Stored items

▼▼▼

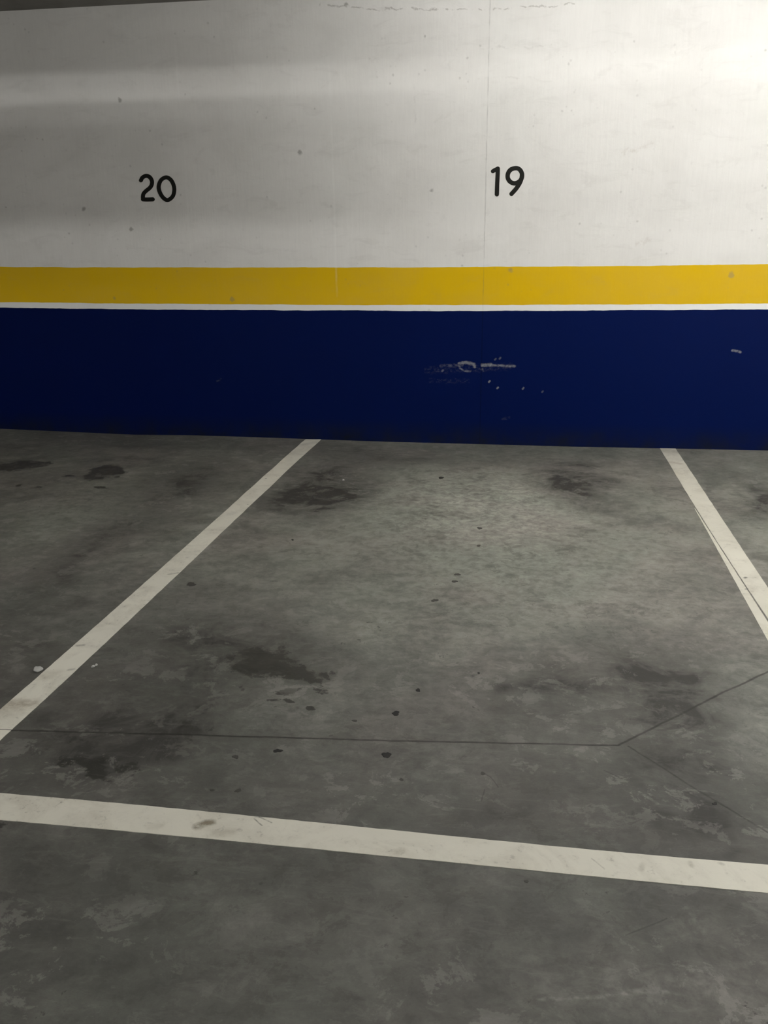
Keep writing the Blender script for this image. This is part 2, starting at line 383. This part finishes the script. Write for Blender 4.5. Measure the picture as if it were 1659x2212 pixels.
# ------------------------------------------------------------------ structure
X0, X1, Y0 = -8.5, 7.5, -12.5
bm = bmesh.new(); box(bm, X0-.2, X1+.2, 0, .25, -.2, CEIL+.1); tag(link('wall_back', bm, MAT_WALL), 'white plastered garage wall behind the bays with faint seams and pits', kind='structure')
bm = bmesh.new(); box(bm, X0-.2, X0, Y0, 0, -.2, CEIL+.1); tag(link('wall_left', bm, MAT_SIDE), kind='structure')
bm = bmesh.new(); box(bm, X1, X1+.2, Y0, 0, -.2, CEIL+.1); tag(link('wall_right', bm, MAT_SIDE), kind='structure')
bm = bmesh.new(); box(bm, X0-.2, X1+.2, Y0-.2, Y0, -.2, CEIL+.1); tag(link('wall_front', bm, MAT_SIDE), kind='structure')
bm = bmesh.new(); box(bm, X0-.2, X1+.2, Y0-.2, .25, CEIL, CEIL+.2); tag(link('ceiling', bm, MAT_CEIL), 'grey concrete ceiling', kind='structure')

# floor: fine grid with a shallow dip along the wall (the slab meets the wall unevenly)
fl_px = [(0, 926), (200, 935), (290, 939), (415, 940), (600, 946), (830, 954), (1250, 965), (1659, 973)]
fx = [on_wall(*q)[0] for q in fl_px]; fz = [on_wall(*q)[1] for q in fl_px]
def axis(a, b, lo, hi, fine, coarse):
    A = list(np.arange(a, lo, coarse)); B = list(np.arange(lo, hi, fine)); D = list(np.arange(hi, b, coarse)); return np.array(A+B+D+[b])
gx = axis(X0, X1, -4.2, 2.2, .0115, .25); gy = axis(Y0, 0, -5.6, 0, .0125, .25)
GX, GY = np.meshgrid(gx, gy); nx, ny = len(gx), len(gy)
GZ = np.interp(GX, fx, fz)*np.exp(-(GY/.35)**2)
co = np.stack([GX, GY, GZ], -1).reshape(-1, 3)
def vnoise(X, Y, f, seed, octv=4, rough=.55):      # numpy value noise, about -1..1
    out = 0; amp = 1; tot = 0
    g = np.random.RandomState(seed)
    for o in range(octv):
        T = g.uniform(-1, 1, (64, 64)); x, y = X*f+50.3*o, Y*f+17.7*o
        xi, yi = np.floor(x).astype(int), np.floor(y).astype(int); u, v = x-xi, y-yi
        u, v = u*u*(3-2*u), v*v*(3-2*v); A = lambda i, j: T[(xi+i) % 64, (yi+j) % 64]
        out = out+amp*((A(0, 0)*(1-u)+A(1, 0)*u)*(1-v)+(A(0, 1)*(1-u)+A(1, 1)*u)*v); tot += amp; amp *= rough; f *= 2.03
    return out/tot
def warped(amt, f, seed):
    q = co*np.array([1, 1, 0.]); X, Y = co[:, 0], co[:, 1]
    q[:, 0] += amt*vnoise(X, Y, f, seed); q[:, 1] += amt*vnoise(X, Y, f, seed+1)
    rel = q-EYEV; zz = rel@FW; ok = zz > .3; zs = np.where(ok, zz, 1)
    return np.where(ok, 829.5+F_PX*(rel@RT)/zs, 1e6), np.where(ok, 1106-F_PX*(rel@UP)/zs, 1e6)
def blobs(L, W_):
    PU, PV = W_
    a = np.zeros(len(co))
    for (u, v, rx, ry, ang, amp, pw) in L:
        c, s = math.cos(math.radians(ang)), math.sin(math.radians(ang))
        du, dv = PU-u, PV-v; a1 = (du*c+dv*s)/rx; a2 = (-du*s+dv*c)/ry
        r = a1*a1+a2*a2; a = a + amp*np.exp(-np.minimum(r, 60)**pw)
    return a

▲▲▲
▼▼▼

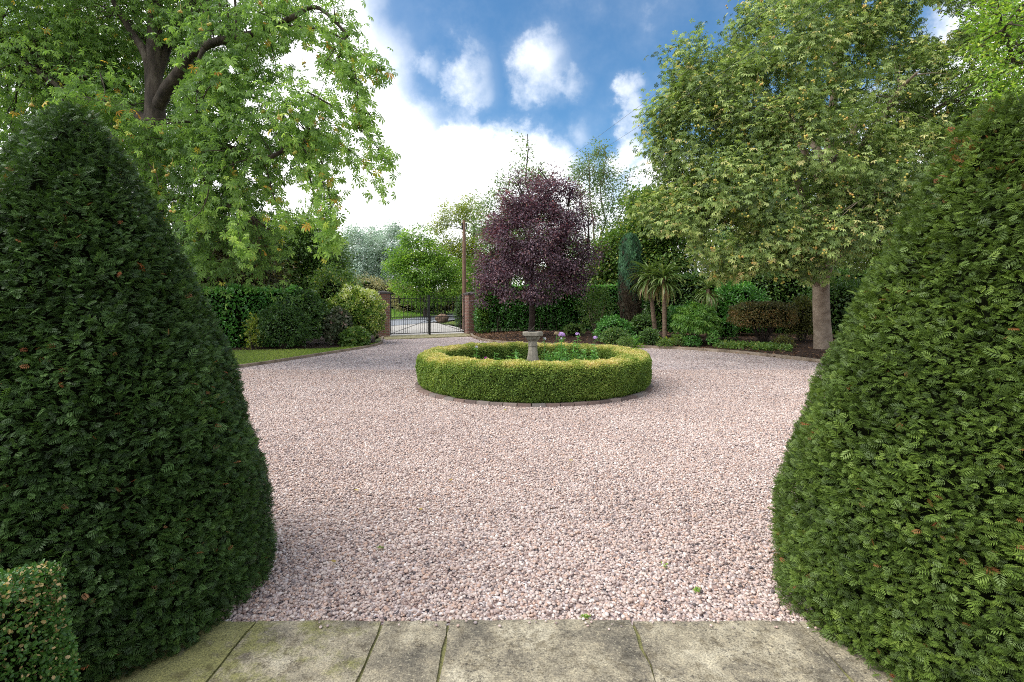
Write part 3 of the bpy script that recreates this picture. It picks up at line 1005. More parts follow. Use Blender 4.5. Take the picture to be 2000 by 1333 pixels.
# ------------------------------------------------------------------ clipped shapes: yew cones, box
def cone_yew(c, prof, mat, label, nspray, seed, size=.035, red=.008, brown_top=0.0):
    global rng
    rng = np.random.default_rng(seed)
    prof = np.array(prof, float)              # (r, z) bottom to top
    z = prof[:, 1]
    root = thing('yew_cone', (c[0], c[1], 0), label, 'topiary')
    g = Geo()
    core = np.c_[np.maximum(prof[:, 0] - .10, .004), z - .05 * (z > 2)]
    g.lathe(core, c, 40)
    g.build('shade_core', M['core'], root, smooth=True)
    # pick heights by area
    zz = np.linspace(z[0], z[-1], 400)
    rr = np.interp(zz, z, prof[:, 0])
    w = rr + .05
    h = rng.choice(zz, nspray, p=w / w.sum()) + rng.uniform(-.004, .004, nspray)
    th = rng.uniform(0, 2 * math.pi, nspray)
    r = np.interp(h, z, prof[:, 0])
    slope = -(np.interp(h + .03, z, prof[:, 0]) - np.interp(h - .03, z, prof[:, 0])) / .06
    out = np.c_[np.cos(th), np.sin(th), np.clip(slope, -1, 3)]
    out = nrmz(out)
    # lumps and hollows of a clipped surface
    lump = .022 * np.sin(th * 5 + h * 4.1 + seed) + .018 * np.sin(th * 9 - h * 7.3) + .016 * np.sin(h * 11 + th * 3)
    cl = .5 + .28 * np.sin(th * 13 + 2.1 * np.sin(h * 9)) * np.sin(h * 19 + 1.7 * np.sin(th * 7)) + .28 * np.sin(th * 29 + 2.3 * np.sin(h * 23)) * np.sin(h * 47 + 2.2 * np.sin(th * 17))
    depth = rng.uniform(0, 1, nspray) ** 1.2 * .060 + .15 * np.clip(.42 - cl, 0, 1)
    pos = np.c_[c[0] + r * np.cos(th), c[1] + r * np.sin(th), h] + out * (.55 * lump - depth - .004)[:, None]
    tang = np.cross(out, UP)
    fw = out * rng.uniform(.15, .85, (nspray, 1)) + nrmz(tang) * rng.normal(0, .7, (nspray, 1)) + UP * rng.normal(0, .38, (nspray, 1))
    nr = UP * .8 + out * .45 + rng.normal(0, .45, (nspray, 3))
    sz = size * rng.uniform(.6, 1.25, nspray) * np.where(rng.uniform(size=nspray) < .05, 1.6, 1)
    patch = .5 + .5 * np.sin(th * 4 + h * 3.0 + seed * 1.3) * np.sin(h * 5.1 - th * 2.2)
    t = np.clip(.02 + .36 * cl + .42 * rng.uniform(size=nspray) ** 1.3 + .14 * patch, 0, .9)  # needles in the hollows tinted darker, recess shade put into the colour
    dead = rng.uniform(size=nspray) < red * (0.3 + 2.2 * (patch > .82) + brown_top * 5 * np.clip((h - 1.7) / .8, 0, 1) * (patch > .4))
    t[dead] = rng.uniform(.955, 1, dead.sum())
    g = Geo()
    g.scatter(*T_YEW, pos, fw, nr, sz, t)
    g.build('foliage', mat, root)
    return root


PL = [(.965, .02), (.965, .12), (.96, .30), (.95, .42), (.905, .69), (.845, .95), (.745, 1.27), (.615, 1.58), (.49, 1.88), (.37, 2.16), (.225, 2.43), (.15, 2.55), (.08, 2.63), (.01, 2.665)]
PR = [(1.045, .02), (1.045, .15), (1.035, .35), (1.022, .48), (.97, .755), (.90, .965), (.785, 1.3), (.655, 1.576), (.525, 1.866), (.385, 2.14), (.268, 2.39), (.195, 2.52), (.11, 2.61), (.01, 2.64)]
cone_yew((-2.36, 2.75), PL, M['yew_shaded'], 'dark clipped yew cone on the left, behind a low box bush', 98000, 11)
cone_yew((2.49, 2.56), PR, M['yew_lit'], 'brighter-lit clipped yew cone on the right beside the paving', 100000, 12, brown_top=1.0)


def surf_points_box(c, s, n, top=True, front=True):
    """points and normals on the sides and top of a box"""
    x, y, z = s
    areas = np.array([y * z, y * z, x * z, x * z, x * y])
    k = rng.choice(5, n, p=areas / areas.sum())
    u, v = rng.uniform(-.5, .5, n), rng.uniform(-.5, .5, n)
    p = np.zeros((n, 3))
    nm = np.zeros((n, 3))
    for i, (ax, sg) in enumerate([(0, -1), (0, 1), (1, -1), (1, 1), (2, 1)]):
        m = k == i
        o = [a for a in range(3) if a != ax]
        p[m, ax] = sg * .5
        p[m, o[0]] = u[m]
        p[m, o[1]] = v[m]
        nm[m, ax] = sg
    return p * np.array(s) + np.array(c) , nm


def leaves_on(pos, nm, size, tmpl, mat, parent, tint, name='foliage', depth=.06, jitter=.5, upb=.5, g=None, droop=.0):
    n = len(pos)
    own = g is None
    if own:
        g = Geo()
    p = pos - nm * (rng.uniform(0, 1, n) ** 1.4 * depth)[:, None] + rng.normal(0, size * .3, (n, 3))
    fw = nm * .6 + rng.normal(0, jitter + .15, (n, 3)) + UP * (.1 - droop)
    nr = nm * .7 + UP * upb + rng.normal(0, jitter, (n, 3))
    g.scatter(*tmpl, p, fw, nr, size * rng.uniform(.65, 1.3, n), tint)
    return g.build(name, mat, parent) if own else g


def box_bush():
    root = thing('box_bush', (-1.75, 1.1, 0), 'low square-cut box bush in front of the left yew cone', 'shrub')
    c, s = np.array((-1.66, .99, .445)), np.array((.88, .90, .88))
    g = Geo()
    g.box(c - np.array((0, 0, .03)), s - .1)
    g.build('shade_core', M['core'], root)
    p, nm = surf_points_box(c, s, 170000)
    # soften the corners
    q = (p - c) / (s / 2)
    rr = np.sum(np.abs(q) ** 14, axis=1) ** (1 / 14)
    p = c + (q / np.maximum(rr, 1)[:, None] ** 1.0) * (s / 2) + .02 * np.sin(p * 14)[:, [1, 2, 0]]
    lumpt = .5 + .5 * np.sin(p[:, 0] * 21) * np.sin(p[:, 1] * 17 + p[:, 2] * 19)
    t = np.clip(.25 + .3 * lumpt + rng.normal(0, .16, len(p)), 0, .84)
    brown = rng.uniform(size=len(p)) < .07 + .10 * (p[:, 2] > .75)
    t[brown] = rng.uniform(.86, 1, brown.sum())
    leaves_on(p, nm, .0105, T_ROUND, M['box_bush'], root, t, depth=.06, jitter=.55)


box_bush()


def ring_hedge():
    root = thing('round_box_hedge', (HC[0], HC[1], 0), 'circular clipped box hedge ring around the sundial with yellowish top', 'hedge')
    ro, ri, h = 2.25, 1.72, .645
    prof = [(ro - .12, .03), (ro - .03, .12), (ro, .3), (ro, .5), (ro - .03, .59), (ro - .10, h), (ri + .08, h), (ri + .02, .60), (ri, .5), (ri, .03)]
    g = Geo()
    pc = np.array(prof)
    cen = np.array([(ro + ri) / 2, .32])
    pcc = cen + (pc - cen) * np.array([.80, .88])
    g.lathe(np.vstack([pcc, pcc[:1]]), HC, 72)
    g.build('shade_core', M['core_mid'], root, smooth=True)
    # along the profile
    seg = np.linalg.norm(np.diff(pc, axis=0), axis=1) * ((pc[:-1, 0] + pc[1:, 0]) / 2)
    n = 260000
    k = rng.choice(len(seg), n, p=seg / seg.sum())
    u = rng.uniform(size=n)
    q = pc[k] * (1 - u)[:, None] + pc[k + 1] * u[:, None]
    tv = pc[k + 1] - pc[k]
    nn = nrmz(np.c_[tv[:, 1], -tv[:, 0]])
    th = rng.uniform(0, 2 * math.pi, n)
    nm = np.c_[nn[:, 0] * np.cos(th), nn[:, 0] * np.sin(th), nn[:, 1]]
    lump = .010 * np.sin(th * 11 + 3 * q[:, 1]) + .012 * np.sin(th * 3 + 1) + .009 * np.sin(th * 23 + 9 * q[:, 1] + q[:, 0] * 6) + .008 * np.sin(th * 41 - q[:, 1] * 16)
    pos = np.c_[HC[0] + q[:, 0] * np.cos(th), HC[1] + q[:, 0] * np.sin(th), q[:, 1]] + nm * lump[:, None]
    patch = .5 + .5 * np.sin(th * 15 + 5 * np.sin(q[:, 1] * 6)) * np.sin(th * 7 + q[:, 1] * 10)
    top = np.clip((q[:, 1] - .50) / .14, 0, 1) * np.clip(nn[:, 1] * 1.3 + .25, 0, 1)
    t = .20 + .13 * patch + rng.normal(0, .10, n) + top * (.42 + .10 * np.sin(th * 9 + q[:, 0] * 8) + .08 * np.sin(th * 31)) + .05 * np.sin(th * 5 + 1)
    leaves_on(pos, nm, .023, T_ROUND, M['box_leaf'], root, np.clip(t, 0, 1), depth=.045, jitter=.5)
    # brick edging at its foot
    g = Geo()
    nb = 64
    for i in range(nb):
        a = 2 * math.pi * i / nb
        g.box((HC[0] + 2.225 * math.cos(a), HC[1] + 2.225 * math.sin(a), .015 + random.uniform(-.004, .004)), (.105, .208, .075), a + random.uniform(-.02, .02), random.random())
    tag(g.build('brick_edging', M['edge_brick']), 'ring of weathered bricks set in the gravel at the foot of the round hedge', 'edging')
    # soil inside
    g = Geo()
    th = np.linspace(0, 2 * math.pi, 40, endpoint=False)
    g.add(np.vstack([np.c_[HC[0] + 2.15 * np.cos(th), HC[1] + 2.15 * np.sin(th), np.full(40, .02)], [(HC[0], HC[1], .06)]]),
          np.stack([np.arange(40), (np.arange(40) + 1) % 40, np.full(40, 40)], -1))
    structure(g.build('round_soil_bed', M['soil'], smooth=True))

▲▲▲

Exercise
Repeat, exactly as they stand above, the lines from the line with "Keep writing the" to the line with "concrete ceiling', kind='structure')", both lines included.

Written solution
Keep writing the Blender script for this image. This is part 2, starting at line 383. This part finishes the script. Write for Blender 4.5. Measure the picture as if it were 1659x2212 pixels.
# ------------------------------------------------------------------ structure
X0, X1, Y0 = -8.5, 7.5, -12.5
bm = bmesh.new(); box(bm, X0-.2, X1+.2, 0, .25, -.2, CEIL+.1); tag(link('wall_back', bm, MAT_WALL), 'white plastered garage wall behind the bays with faint seams and pits', kind='structure')
bm = bmesh.new(); box(bm, X0-.2, X0, Y0, 0, -.2, CEIL+.1); tag(link('wall_left', bm, MAT_SIDE), kind='structure')
bm = bmesh.new(); box(bm, X1, X1+.2, Y0, 0, -.2, CEIL+.1); tag(link('wall_right', bm, MAT_SIDE), kind='structure')
bm = bmesh.new(); box(bm, X0-.2, X1+.2, Y0-.2, Y0, -.2, CEIL+.1); tag(link('wall_front', bm, MAT_SIDE), kind='structure')
bm = bmesh.new(); box(bm, X0-.2, X1+.2, Y0-.2, .25, CEIL, CEIL+.2); tag(link('ceiling', bm, MAT_CEIL), 'grey concrete ceiling', kind='structure')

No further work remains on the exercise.